Determination of the ultimate fact of municipal negligence rests primarily with the jury, .but this determination does not escape judicial scrutiny. Thus, it was said in Nimmo v. Perkinson Bros. Const. Co. (and the City of St. Louis), Mo., 85 S.W.2d 98 [4, 5] : “In a particular case the attending circumstances may be such, and the time shown to have elapsed, between the first existence of the defect and the occurrence of the injury, so long that the court may be warranted in imputing timely notice of the existence of the defect to the city as a matter of law. [Citing cases.] On the other hand, the circumstances may be such, and the time intervening between the occurrence of the defect and the happening of the injury so short, that the court may be justified in declaring as a matter of law that the city cannot be charged with timely notice of the existence of the defect. [Citing cases.] But in order that the court may be warranted in treating the issue of timely notice to the city as a matter of law, the uncon-tradicted evidence must be of such a clear and convincing character that only one conclusion can be fairly and rationally drawn from it.” See, also, Irwin v. Kansas City, supra, and McQuillin’s Municipal Corporations (1967), Vol. 19, § 54.113.

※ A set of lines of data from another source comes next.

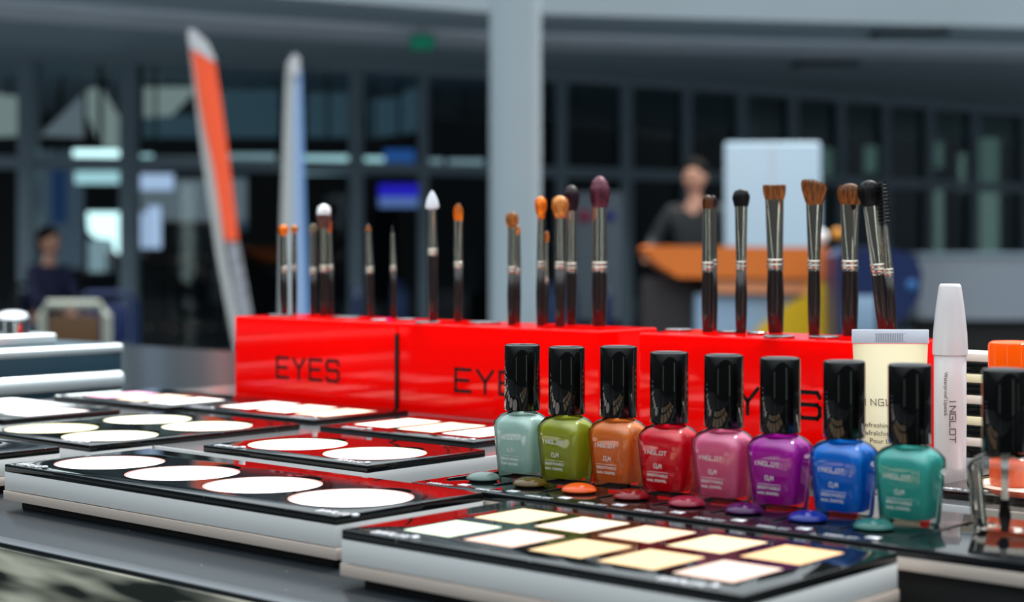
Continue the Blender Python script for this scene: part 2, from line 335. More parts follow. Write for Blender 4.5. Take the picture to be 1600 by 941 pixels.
for k, (x0, x1, y0, y1) in enumerate([(1285, 1306, 232, 290), (1352, 1376, 228, 270), (1445, 1474, 222, 262), (1530, 1562, 215, 290), (1444, 1474, 290, 395), (1530, 1562, 300, 395), (1500, 1518, 240, 300)]):
    nm = ['in the pane nearest the white board, upper', 'two panes right of the white board', 'upper of two above the pale counter, left', 'upper of two at the far right', 'tall, lower of two above the pale counter', 'tall, lower of two at the far right', 'narrow one between the two bright right columns'][k]
    lit('garden_opening', 'pale green daylit opening '+nm, 'window', x0, y0, x1, y1, 3+.3*k, E_win if k > 3 else E_tree, frame=False)
# exit sign hanging from the soffit
t = thing('exit_sign', 'small green exit sign under the soffit left of the column', 'sign', W(660, 67, 14))
mb = MB(); mb.box(-.11, .11, -.02, .02, -.07, .07, .006); mb.build('housing', mat('exit_housing', (.05, .2, .17), .5), t)
mb = MB(); mb.box(-.095, .095, -.026, -.0205, -.055, .055); mb.build('lit_face', E_green, t, smooth=False)
mb = MB(); mb.tube([(0, 0, .07), (0, 0, zc-(CZ+(390-67)/F*14))], .012); mb.build('hanging_rod', M_mull, t)
# ceiling vents
for (x, y) in ((1290, 98), (1420, 50)):
    Z = HC*F/(390-y); p = W(x, y, Z); t = thing('ceiling_vent', 'dark flush ceiling vent %s' % ('in the soffit above the white board' if x == 1290 else 'beside the pale fascia at upper right'), 'vent', (p.x, p.y, zc-.06))
    mb = MB(); mb.box(-.32, .32, -.16, .16, .02, .06, .005); mb.build('frame', M_dark, t)
    mb = MB(); [mb.box(-.3, .3, -.13+.05*i, -.11+.05*i, .0, .019) for i in range(6)]; mb.build('slats', M_mull, t)

# feather banners
M_or = translucent('orange_banner_cloth', srgb(255, 128, 88), srgb(255, 140, 90), .45, .6, .2, 0); M_gr = mat('grey_banner_cloth', (.50, .51, .50), .7)
M_bl = mat('blue_banner_cloth', (.16, .34, .68), .7); M_pale = mat('pale_banner_cloth', (.62, .62, .64), .7); M_pb = mat('pale_blue_cloth', (.38, .50, .72), .7)
def banner(name, label, Z, pole, pieces):
    base = W(pole[-1][0], pole[-1][1], Z); base.z = 0; t = thing(name, label, 'banner', base)
    mb = MB(); pp = [W(x, y, Z)-base for x, y in pole]; pp.append(Vector((pp[-1].x+.02, 0, .05))); mb.tube(pp, [.012]*(len(pp)-1)+[.02], 10); mb.build('pole', M_gr, t)
    mb = MB(); mb.lathe([(.09, 0), (.09, .03), (.05, .06), (.03, .12)], 32); mb.build('base', M_foot, t)
    for nm, m, pl, off in pieces:
        mb = MB(); mb.prism([((W(x, y, Z)-base).x, (W(x, y, Z)-base).z) for x, y in pl], .008); o = mb.build(nm, m, t, smooth=False); o.location = (0, off, 0)
    return t
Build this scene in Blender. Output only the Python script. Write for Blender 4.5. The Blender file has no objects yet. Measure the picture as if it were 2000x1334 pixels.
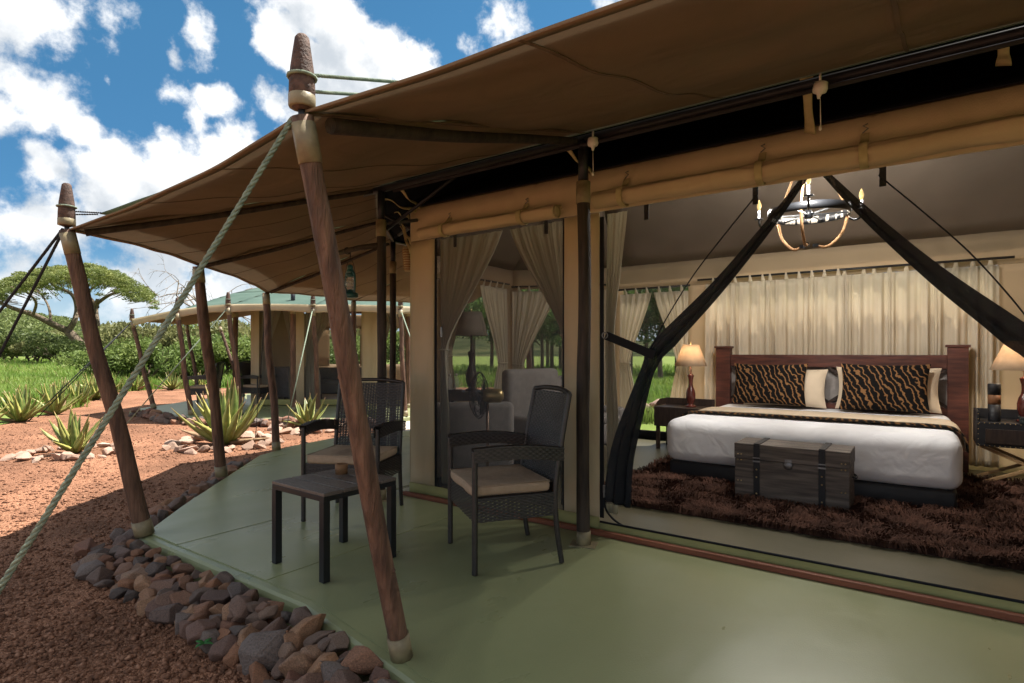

This question of whether the time and surrounding circumstances suffice to warrant a jury’s imputing negligence to a municipality is not new to our courts. Four cases are based on closely comparable facts. Two upheld the jury’s right to infer negligence ; the other two held the court should have declared as a matter of law that the facts did not warrant an inference of negligence.

In Scanlan v. Kansas City, 223 Mo.App. 1203, 19 S.W.2d 522, the plaintiff walked into an iron band that had sprung loose from a utility pole adjoining a sidewalk in the heart of the downtown commercial district, within view of a city policeman. The band had been noticeably loose for several weeks before it broke. For almost four hours before the plaintiff was hurt, it stuck qut into the sidewalk. In affirming the plaintiff’s judgment the court said: “ * * * we think that the jury could find that 3 hours and 45 minutes was sufficient time within which the city should have discovered and remedied the situation of the iron band in its bent and twisted condition.” In Sutter v. Kansas City, 138 Mo.App. 105, 119 S.W. 1084, the plaintiff fell over bricks scattered by children at play on a city sidewalk. Although on the night plaintiff was injured the bricks had been on the sidewalk only one hour, on previous nights children had repeatedly scattered bricks on the sidewalk. The court held the question of sufficient notice to the city was properly submitted to the jury. Thus, in each of these cases the time available to the city to discover and remedy the defect was considerably longer than the 30-minute period here.

By contrast, in Lampert v. Laclede GasLight Co., 14 Mo.App. 376, 397, the plaintiff was injured by walking into a lamp post fifteen minutes after the time for lighting street lamps. In reversing plaintiff’s judgment the court said: “* * * there remained an interval of but fifteen minutes between that time and the time *513of the accident in which to attend to this duty. It'ought not to have been left to the jury to say that this was a reasonable time. The court ought, as requested by the defendant, to have instructed the jury as matter of law, that it was not a reasonable time.” Again, a plaintiff’s judgment was reversed in Miller v. Kansas City, 157 Mo.App. 533, 137 S.W. 998. There the plaintiff was injured by a falling signboard that had been standing loose near the sidewalk for 15 to 30 minutes. On appeal it was held that the trial court should have declared as a matter of law that there was no constructive notice to the city. (The court cited out-of-state cases where the time of notice varied from a few minutes to an hour and the time had been held insufficient to infer constructive knowledge.) Thus, in these two cases, where the time element was comparable to ours, the facts were held inadequate, as a matter of law, to warrant an inference of municipal negligence.

As said in the Nimmo case, quoted above, there are judicial limitations upon the right of a jury to infer that a municipality was negligent in failing to promptly discover and remedy a dangerous condition. As said in McQuillin’s Municipal Corporations (1967), Vol. 19 § 54.113: “But in determining how speedily a municipality should be required to act to avert accidents, ‘a limit must some time be reached, where the period between discovery of the defect and the accident is so short that a jury should not be allowed to say, as a question of fact, that due diligence had been lacking.’ ” (Quoting City of Portsmouth v. Houseman, 109 Va. 554, 65 S.E. 11.) We consider here that the dangerous condition had existed no more than half an hour, that the barricade was in a lightly traveled street in a residential neighborhood, and that the incident occurred at night, when most city employees would be off duty. Considering all this, we conclude that a limit has been reached when the jury should not be allowed to say that due diligence was lacking. To hold otherwise would be little short of making the City an insurer against all defects. The trial court should have granted the City’s motion for a directed verdict.

It appearing that the factual issue of constructive knowledge was fully developed, there is no occasion for a new trial. Lance v. Van Winkle, 358 Mo. 143, 213 S.W.2d 401 [10,11], And this disposition of the case relieves us from considering the City’s further contention that Mrs. DePung was contributorily negligent as a matter of law. The judgment will be reversed and the cause remanded, with directions to enter a new judgment for the defendant.

PER CURIAM:

The foregoing opinion of CLEMENS, C., is adopted as the opinion of this court. Accordingly, the judgment is reversed and the cause remanded, with directions to enter a new judgment for the defendant.

ANDERSON, P. J., and RUDDY and WOLFE, JJ., concur.